The Fraud

I am a fraud.

Satan reminds me of this day after day. He taunts me with his words: You can’t work for God. You’re not good enough. Look at what you’ve done…how can you be a true Christian? You’re a fraud.

And he’s right; I’m not good enough. I’m a sinner. I’ve done terrible things in my life, things that still haunt me in my darkest hours, when I’m feeling down about the person I am.

Satan is the master of guilt and self-doubt. Without warning, he slips into my mind and brings back memories of my past. There are so many people out there who are better Christians than you will ever be, he whispers. What makes you think you can talk to anyone about Jesus?

With Satan’s voice in my head, it’s easy to say, He’s right. I need to fix myself before I think about reaching out to others. Just this morning, I opened my Bible with those thoughts in my mind. “Okay, you need to do more for God. It’s time to memorize more Bible verses…pray harder…reach out to those in need…”

It’s not that there’s anything wrong with any of those things on my to-do list above. Those are all things that Christians are called to do.

But the thought process that got me there? It’s WAY off-base. And just like He always does, God brought that to my attention through His word.

In chapter two of the book of Mark, Jesus eats dinner in the midst of tax collectors and sinners. The scribes and Pharisees are angry that He’s surrounding Himself with “low” people such as these. But when He hears what they are saying, He responds with, “Those who are well have no need of a physician, but those who are sick. I did not come to call the righteous, but sinners, to repentance.” (Mark 2:17)

It’s impossible to fix myself; Jesus is THE physician. I can’t make myself well and THEN go see the doctor; things don’t work that way. I have to come to Him, surrender myself, confess my sins, and let Him work in my life to make me into the person He wants me to be.

And as far as waiting until I’m “fixed” to work for Him?
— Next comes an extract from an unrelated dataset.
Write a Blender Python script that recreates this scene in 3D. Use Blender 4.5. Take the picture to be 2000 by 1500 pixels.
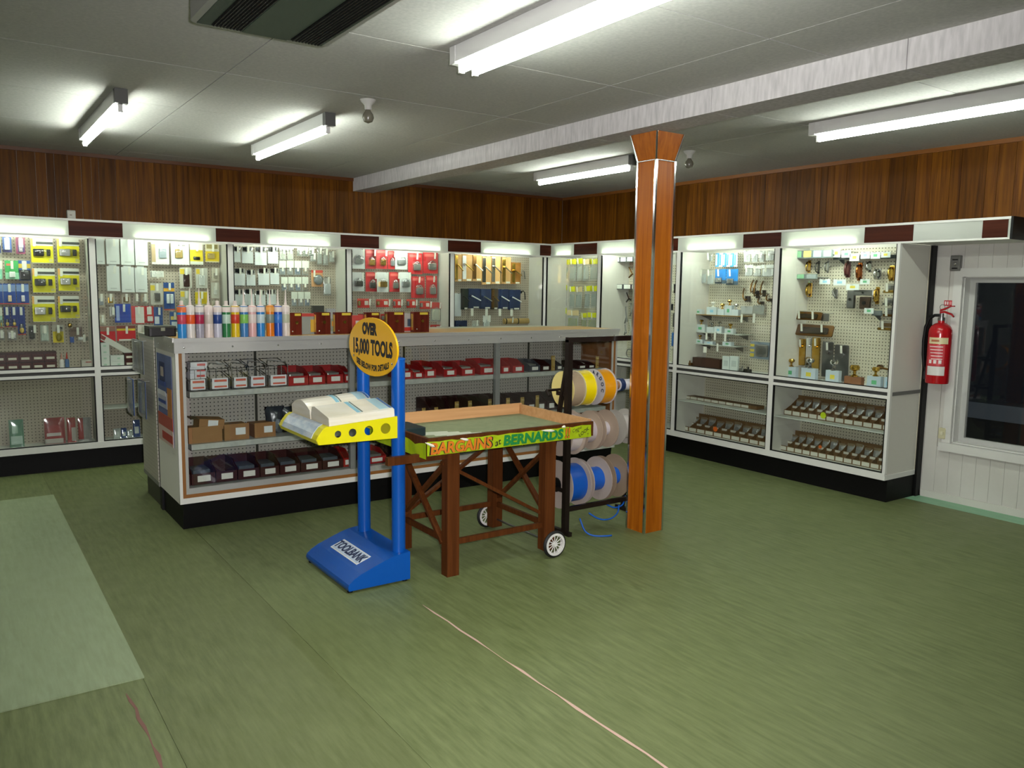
import bpy, bmesh, math, random
from mathutils import Vector, Matrix
random.seed(7)
for o in list(bpy.data.objects): bpy.data.objects.remove(o)
sc = bpy.context.scene; COL = sc.collection
# ------------------------------------------------------------------ camera
CX, CY, CZ = -5.922, -7.540, 1.5
YAW, PITCH, ROLL, FPX = 0.60752, -0.1175, 0.013683, 1580.82
_fw = Vector((math.sin(YAW)*math.cos(PITCH), math.cos(YAW)*math.cos(PITCH), math.sin(PITCH)))
_rt0 = Vector((math.cos(YAW), -math.sin(YAW), 0)); _up0 = _rt0.cross(_fw)
_rt = _rt0*math.cos(ROLL) + _up0*math.sin(ROLL); _up = -_rt0*math.sin(ROLL) + _up0*math.cos(ROLL)
cam_d = bpy.data.cameras.new('camera'); cam = bpy.data.objects.new('camera', cam_d); COL.objects.link(cam)
cam_d.sensor_fit = 'HORIZONTAL'; cam_d.sensor_width = 36.0; cam_d.lens = FPX/2000*36; cam_d.clip_start = .05; cam_d.clip_end = 60
m3 = Matrix((_rt, _up, -_fw)).transposed(); cam.matrix_world = Matrix.Translation((CX, CY, CZ)) @ m3.to_4x4()
sc.camera = cam
# ------------------------------------------------------------------ world (night outside), exposure
w = bpy.data.worlds.new('night'); sc.world = w; w.use_nodes = True
w.node_tree.nodes['Background'].inputs[0].default_value = (.10, .12, .16, 1); w.node_tree.nodes['Background'].inputs[1].default_value = .02
sc.view_settings.view_transform = 'Standard'; sc.view_settings.look = 'None'; sc.view_settings.gamma = 1
sc.view_settings.use_curve_mapping = False; sc.view_settings.exposure = 1.15
cy_ = sc.cycles; cy_.max_bounces = 5; cy_.diffuse_bounces = 3; cy_.glossy_bounces = 2; cy_.use_adaptive_sampling = True; cy_.adaptive_threshold = .04; cy_.adaptive_min_samples = 16; cy_.transmission_bounces = 4; cy_.transparent_max_bounces = 12; cy_.sample_clamp_indirect = 6; cy_.use_light_tree = False
TUBE_CEIL, TUBE_CASE = 30.0, 26.0      # fluorescent tube radiance (ceiling battens, light boxes)
TUBE_COL = (0.92, 1.0, 0.90)
# the flash the photographer used: a small source right of and above the lens
fl = bpy.data.lights.new('camera_flash', 'SPOT'); fl.energy = 260; fl.color = (1.0, .96, .99); fl.shadow_soft_size = .03; fl.spot_size = math.radians(100); fl.spot_blend = 1.0
flo = bpy.data.objects.new('camera_flash', fl); COL.objects.link(flo)
flo.matrix_world = Matrix.Translation(Vector((CX, CY, CZ)) + _rt*.06 + _up*.05 + _fw*.02) @ m3.to_4x4()

def U(px, py, X=None, Y=None, Z=None):
    """the point where a sight line of the survey photograph meets a wall, shelf or floor plane of the room"""
    d = _rt*((px-1000)/FPX) - _up*((py-750)/FPX) + _fw
    t = (X-CX)/d.x if X is not None else (Y-CY)/d.y if Y is not None else (Z-CZ)/d.z
    return Vector((CX, CY, CZ)) + d*t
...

In the book of John, chapter four, Jesus passes through the city of Samaria. There He encounters a woman drawing water from the well. She is a sinner, which He is well aware of, but He asks her for a drink. By doing this, He breaks major social rules of the day – first of all, men in the Middle East didn’t speak to women in public…not even their wives or mothers; second, Jews didn’t speak to Samaritans; and third, a teacher like Jesus would never speak to a woman like her – a social outcast with five former husbands who lived with her boyfriend in sin. But He ignores all the rules and tells her that He is the Messiah, that He can give her water so that she will never thirst again. And what does she do from there? She runs into the city and tells everyone she sees about Jesus. The Bible tells us that “many of the Samaritans of that city believed in Him because of the word of the woman who testified” (John 4:39). He used her – a sinner – to turn many people into believers.

Jesus can use the “worst” of us for His purpose. I don’t have to wait until I’m a “better” person; I can ask Jesus for opportunities to speak for Him just as I am, and He will use me for His good.

When God gave Moses the Ten Commandments, He knew that we would never live up to them. But He loved us so much that He let His only Son die for us, taking the fate that we deserve. How thankful I am that I serve a God of mercy, a God who loves me as I am, listens to my prayers, teaches me, molds me, and forgives me time and time again.